Diary of an Allotmenteer

Back in June, after a long two year wait, I, along with three friends, became the proud custodian of an allotment. Based at St Anns Allotments in Nottingham, it is grade 2 listed, and part of the oldest and largest area of Victorian detached town gardens in the world, with the plots all still in their original 1830s layout. This give the plots a real charm and quirkiness, with many of them having their original brick buildings still in tact.

When we went to visit the site in order to choose our plot, all four of us instantly fell in love with Plot 80. It was massively overgrown, having been left unattended for a number of years, but had a ‘secret garden’ feel to it, and we could just about make out a couple of trees and a building through the brambles. So we signed up for it and a week later headed to the site for our initial recce.  Upon second viewing it was rather daunting! The weeds seemed higher, the brambles spikier, and the task much more overwhelming.

But, undeterred, we returned, tools in hand, and set about the mammoth jobs of cutting down weeds, slicing through brambles (stopping to eat copious blackberries along the way), pulling up carpet (?!), unearthing a house-worth of bricks, and discovering an entire, fully grown plum tree in the process.

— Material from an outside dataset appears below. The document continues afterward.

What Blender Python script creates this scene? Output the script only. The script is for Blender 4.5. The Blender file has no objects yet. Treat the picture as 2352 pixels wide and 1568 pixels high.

Almost three months on we are now at the point where Plot 80 looks like an allotment, albeit a rather wild one. The next job is to start planning for the following year, and experimenting with different techniques and practices – the first thing to try is green manure. As we chart our progress through every visit, even at this early stage in our journey, it is amazing to see how far we have come, gaining a friend in a sociable robin along the way.